Start

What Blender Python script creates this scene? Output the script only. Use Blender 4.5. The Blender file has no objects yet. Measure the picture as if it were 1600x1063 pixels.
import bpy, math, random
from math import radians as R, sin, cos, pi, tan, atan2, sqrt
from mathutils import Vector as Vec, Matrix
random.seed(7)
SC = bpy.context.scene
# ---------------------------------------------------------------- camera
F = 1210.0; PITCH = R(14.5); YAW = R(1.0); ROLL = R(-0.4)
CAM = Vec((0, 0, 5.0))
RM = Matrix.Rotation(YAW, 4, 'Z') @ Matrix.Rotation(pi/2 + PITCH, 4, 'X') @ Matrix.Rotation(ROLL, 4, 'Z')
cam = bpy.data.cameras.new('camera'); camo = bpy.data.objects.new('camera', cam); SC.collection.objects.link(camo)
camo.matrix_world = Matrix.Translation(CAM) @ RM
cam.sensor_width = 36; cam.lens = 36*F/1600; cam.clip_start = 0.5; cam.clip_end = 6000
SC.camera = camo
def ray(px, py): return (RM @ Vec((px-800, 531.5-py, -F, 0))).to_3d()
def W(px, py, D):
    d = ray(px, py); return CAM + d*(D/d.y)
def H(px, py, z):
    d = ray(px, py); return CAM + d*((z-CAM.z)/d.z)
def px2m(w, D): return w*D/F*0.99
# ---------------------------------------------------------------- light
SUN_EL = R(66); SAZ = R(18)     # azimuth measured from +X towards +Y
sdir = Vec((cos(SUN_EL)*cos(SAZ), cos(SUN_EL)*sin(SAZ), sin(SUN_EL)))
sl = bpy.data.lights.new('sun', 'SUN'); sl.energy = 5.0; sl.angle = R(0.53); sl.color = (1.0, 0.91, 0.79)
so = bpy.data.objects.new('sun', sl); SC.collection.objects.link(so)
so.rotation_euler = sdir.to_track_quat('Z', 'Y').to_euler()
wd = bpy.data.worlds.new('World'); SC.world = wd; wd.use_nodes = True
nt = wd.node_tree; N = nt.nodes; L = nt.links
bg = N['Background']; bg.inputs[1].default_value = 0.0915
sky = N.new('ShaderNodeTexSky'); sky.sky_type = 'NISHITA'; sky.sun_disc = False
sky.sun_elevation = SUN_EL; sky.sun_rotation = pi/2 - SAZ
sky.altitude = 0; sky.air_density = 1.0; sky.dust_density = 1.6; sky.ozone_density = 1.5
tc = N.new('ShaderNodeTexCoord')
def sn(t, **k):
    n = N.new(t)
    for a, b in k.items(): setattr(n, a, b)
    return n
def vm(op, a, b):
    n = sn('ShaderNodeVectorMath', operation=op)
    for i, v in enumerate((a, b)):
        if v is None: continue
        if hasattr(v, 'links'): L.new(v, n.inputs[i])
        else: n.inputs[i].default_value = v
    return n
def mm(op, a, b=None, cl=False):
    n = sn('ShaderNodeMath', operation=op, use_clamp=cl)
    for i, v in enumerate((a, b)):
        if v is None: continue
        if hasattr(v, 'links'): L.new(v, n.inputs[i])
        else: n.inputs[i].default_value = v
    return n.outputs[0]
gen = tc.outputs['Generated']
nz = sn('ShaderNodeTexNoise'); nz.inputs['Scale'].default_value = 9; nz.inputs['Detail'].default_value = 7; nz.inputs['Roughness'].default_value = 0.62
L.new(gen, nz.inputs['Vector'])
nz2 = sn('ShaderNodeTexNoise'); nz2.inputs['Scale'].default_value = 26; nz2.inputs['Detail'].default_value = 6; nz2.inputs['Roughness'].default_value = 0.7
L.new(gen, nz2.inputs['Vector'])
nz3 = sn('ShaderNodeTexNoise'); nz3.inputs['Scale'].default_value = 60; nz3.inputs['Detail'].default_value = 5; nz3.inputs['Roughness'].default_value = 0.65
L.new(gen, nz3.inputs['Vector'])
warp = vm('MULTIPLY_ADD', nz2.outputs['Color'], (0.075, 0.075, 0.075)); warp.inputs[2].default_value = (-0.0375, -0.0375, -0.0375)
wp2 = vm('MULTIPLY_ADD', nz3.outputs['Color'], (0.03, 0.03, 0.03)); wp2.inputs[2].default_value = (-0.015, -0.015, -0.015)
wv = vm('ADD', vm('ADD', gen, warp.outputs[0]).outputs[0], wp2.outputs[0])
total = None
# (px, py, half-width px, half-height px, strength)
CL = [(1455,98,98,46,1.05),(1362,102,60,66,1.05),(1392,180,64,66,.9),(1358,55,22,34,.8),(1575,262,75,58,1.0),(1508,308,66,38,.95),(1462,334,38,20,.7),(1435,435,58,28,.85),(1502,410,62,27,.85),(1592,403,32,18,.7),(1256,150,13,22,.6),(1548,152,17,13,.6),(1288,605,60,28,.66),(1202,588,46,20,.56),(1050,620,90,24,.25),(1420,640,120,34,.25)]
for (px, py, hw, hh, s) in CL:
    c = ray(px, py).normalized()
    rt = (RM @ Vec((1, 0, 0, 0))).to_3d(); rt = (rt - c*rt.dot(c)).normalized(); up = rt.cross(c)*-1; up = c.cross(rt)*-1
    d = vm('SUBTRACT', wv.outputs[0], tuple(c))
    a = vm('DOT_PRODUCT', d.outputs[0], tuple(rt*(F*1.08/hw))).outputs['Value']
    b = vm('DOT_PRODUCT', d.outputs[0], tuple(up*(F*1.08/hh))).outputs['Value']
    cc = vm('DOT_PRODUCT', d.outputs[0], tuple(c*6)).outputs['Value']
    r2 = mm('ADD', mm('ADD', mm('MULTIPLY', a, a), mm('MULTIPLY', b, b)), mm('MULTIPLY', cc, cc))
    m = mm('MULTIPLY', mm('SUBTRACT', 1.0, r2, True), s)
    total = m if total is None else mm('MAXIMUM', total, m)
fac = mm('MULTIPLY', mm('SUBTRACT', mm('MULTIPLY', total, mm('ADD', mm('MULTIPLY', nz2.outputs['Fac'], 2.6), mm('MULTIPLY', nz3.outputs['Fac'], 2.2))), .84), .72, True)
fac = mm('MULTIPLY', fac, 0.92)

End

*Set task*
Write the data back out verbatim.

*Result for this task*
What Blender Python script creates this scene? Output the script only. Use Blender 4.5. The Blender file has no objects yet. Measure the picture as if it were 1600x1063 pixels.
import bpy, math, random
from math import radians as R, sin, cos, pi, tan, atan2, sqrt
from mathutils import Vector as Vec, Matrix
random.seed(7)
SC = bpy.context.scene
# ---------------------------------------------------------------- camera
F = 1210.0; PITCH = R(14.5); YAW = R(1.0); ROLL = R(-0.4)
CAM = Vec((0, 0, 5.0))
RM = Matrix.Rotation(YAW, 4, 'Z') @ Matrix.Rotation(pi/2 + PITCH, 4, 'X') @ Matrix.Rotation(ROLL, 4, 'Z')
cam = bpy.data.cameras.new('camera'); camo = bpy.data.objects.new('camera', cam); SC.collection.objects.link(camo)
camo.matrix_world = Matrix.Translation(CAM) @ RM
cam.sensor_width = 36; cam.lens = 36*F/1600; cam.clip_start = 0.5; cam.clip_end = 6000
SC.camera = camo
def ray(px, py): return (RM @ Vec((px-800, 531.5-py, -F, 0))).to_3d()
def W(px, py, D):
    d = ray(px, py); return CAM + d*(D/d.y)
def H(px, py, z):
    d = ray(px, py); return CAM + d*((z-CAM.z)/d.z)
def px2m(w, D): return w*D/F*0.99
# ---------------------------------------------------------------- light
SUN_EL = R(66); SAZ = R(18)     # azimuth measured from +X towards +Y
sdir = Vec((cos(SUN_EL)*cos(SAZ), cos(SUN_EL)*sin(SAZ), sin(SUN_EL)))
sl = bpy.data.lights.new('sun', 'SUN'); sl.energy = 5.0; sl.angle = R(0.53); sl.color = (1.0, 0.91, 0.79)
so = bpy.data.objects.new('sun', sl); SC.collection.objects.link(so)
so.rotation_euler = sdir.to_track_quat('Z', 'Y').to_euler()
wd = bpy.data.worlds.new('World'); SC.world = wd; wd.use_nodes = True
nt = wd.node_tree; N = nt.nodes; L = nt.links
bg = N['Background']; bg.inputs[1].default_value = 0.0915
sky = N.new('ShaderNodeTexSky'); sky.sky_type = 'NISHITA'; sky.sun_disc = False
sky.sun_elevation = SUN_EL; sky.sun_rotation = pi/2 - SAZ
sky.altitude = 0; sky.air_density = 1.0; sky.dust_density = 1.6; sky.ozone_density = 1.5
tc = N.new('ShaderNodeTexCoord')
def sn(t, **k):
    n = N.new(t)
    for a, b in k.items(): setattr(n, a, b)
    return n
def vm(op, a, b):
    n = sn('ShaderNodeVectorMath', operation=op)
    for i, v in enumerate((a, b)):
        if v is None: continue
        if hasattr(v, 'links'): L.new(v, n.inputs[i])
        else: n.inputs[i].default_value = v
    return n
def mm(op, a, b=None, cl=False):
    n = sn('ShaderNodeMath', operation=op, use_clamp=cl)
    for i, v in enumerate((a, b)):
        if v is None: continue
        if hasattr(v, 'links'): L.new(v, n.inputs[i])
        else: n.inputs[i].default_value = v
    return n.outputs[0]
gen = tc.outputs['Generated']
nz = sn('ShaderNodeTexNoise'); nz.inputs['Scale'].default_value = 9; nz.inputs['Detail'].default_value = 7; nz.inputs['Roughness'].default_value = 0.62
L.new(gen, nz.inputs['Vector'])
nz2 = sn('ShaderNodeTexNoise'); nz2.inputs['Scale'].default_value = 26; nz2.inputs['Detail'].default_value = 6; nz2.inputs['Roughness'].default_value = 0.7
L.new(gen, nz2.inputs['Vector'])
nz3 = sn('ShaderNodeTexNoise'); nz3.inputs['Scale'].default_value = 60; nz3.inputs['Detail'].default_value = 5; nz3.inputs['Roughness'].default_value = 0.65
L.new(gen, nz3.inputs['Vector'])
warp = vm('MULTIPLY_ADD', nz2.outputs['Color'], (0.075, 0.075, 0.075)); warp.inputs[2].default_value = (-0.0375, -0.0375, -0.0375)
wp2 = vm('MULTIPLY_ADD', nz3.outputs['Color'], (0.03, 0.03, 0.03)); wp2.inputs[2].default_value = (-0.015, -0.015, -0.015)
wv = vm('ADD', vm('ADD', gen, warp.outputs[0]).outputs[0], wp2.outputs[0])
total = None
# (px, py, half-width px, half-height px, strength)
CL = [(1455,98,98,46,1.05),(1362,102,60,66,1.05),(1392,180,64,66,.9),(1358,55,22,34,.8),(1575,262,75,58,1.0),(1508,308,66,38,.95),(1462,334,38,20,.7),(1435,435,58,28,.85),(1502,410,62,27,.85),(1592,403,32,18,.7),(1256,150,13,22,.6),(1548,152,17,13,.6),(1288,605,60,28,.66),(1202,588,46,20,.56),(1050,620,90,24,.25),(1420,640,120,34,.25)]
for (px, py, hw, hh, s) in CL:
    c = ray(px, py).normalized()
    rt = (RM @ Vec((1, 0, 0, 0))).to_3d(); rt = (rt - c*rt.dot(c)).normalized(); up = rt.cross(c)*-1; up = c.cross(rt)*-1
    d = vm('SUBTRACT', wv.outputs[0], tuple(c))
    a = vm('DOT_PRODUCT', d.outputs[0], tuple(rt*(F*1.08/hw))).outputs['Value']
    b = vm('DOT_PRODUCT', d.outputs[0], tuple(up*(F*1.08/hh))).outputs['Value']
    cc = vm('DOT_PRODUCT', d.outputs[0], tuple(c*6)).outputs['Value']
    r2 = mm('ADD', mm('ADD', mm('MULTIPLY', a, a), mm('MULTIPLY', b, b)), mm('MULTIPLY', cc, cc))
    m = mm('MULTIPLY', mm('SUBTRACT', 1.0, r2, True), s)
    total = m if total is None else mm('MAXIMUM', total, m)
fac = mm('MULTIPLY', mm('SUBTRACT', mm('MULTIPLY', total, mm('ADD', mm('MULTIPLY', nz2.outputs['Fac'], 2.6), mm('MULTIPLY', nz3.outputs['Fac'], 2.2))), .84), .72, True)
fac = mm('MULTIPLY', fac, 0.92)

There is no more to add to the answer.